Adding to my reading list

This is the sort of unanticipated problem with reading blogs creates. I have too much interesting reading in the queue as it is. Brad may have gotten some free time, but he’s going to cost me some of mine.

Notes: More Free Time Tomorrow.

Raj Arunachalam has cancelled his appointment with me tomorrow: he’s flying to George Mason to interview James Buchanan and Gordon Tullock.

I have owned seven copies of Buchanan and Tullock’s (1962) The Calculus of Consent: Logical Foundations of Constitutional Democracy in my life. I keep loaning my copy out to graduate students: “You haven’t read this? You must read this!” They keep liking it so much they don’t return it. So I go and buy another one.

[Brad DeLong’s Semi-Daily Journal (2004)]

After Action Review Toolkit

This is a nice process for running AARs together with a case study of AARs in action. AARs are a simple and powerful technique for discovering and communicating lessons learned. They work especially well in project-based environments. If they aren’t already in your bag of tricks, they should be

After Action Review Toolkit. Allison Hewlitt has posted a draft After Action Review Toolkit, which provides a practical step-by-step process for running these reviews. To quote: The AAR is a simple process used by a team to capture the lessons learned from past successes… [Column Two]

Richard Morgan's Altered Carbon – 50 Book Challenge

Altered Carbon
Morgan, Richard

This was getting lots of buzz in different places that I trust. I picked it up and browsed it in the book store and put it back several times before I finally decided I was going to read it. Glad I did.

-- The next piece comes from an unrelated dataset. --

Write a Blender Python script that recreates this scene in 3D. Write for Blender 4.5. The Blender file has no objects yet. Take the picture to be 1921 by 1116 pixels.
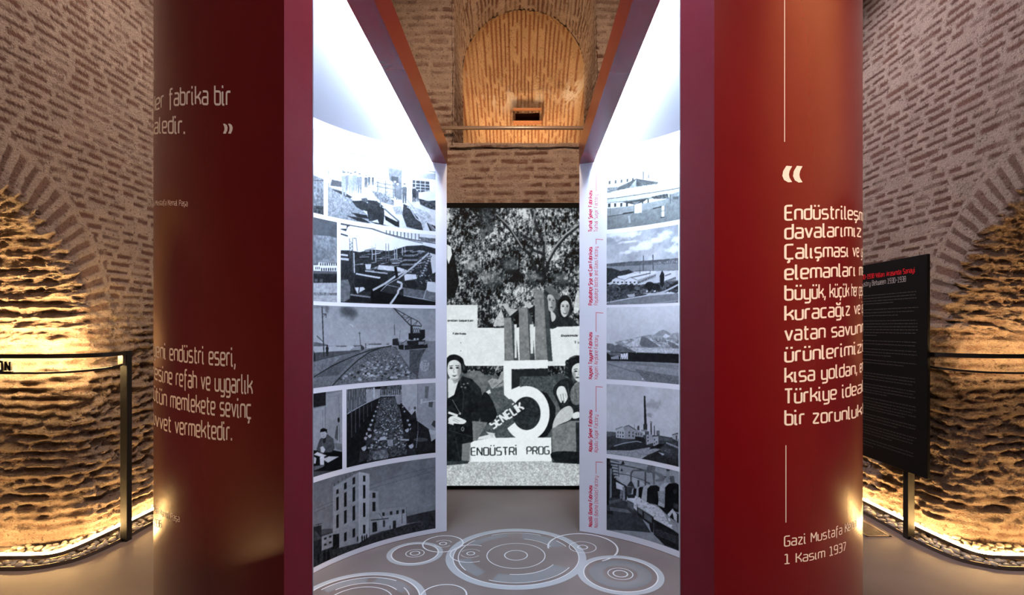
import bpy, bmesh, math, random
import numpy as np
from mathutils import Vector

# ------------------------------------------------------------------ camera, world, light, exposure
SC = bpy.context.scene
COL = SC.collection
FPX, PX, PY, CAMH = 992.9, 971.6, 614.2, 1.649      # focal length and principal point (pixels), eye height
cam_d = bpy.data.cameras.new('camera'); cam = bpy.data.objects.new('camera', cam_d); COL.objects.link(cam)
cam.location = (0, 0, CAMH); cam.rotation_euler = (math.radians(90), 0, 0)
cam_d.sensor_width = 36; cam_d.lens = FPX / 1921 * 36
cam_d.shift_x = -(PX - 960.5) / 1921; cam_d.shift_y = (PY - 558) / 1921
cam_d.clip_start = .05
SC.camera = cam
vs = SC.view_settings
vs.view_transform = 'Standard'; vs.look = 'None'; vs.exposure = 0.0; vs.gamma = 1; vs.use_curve_mapping = False
SC.cycles.use_denoising = True
SC.cycles.max_bounces = 8
SC.cycles.sample_clamp_indirect = 6

W = bpy.data.worlds.new('world'); SC.world = W; W.use_nodes = True
W.node_tree.nodes['Background'].inputs[0].default_value = (1.0, .80, .70, 1)
W.node_tree.nodes['Background'].inputs[1].default_value = .04

def lamp(name, kind, loc, target, energy, color, size=.3, spot=60, blend=.5, size_y=None):
    d = bpy.data.lights.new(name, kind); d.energy = energy; d.color = color
    if kind == 'AREA':
        d.size = size
        if size_y: d.shape = 'RECTANGLE'; d.size_y = size_y
    else: d.shadow_soft_size = size
    if kind == 'SPOT': d.spot_size = math.radians(spot); d.spot_blend = blend
    o = bpy.data.objects.new(name, d); COL.objects.link(o); o.location = loc
    o.rotation_euler = (Vector(target) - Vector(loc)).to_track_quat('-Z', 'Y').to_euler()
    return o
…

What makes good science fiction work, and the reason I continue to make it such a major component of my fiction reading, is to make plausible hypotheses about a technology innovation and then be relentless in pursuing that “what if” wherever your understanding of behavior and society leads. Morgan does exactly that. If technology could give you a real-time backup brain that essentially lets you cheat death (but not pain), where does that take you? To some frequently nasty but compelling places.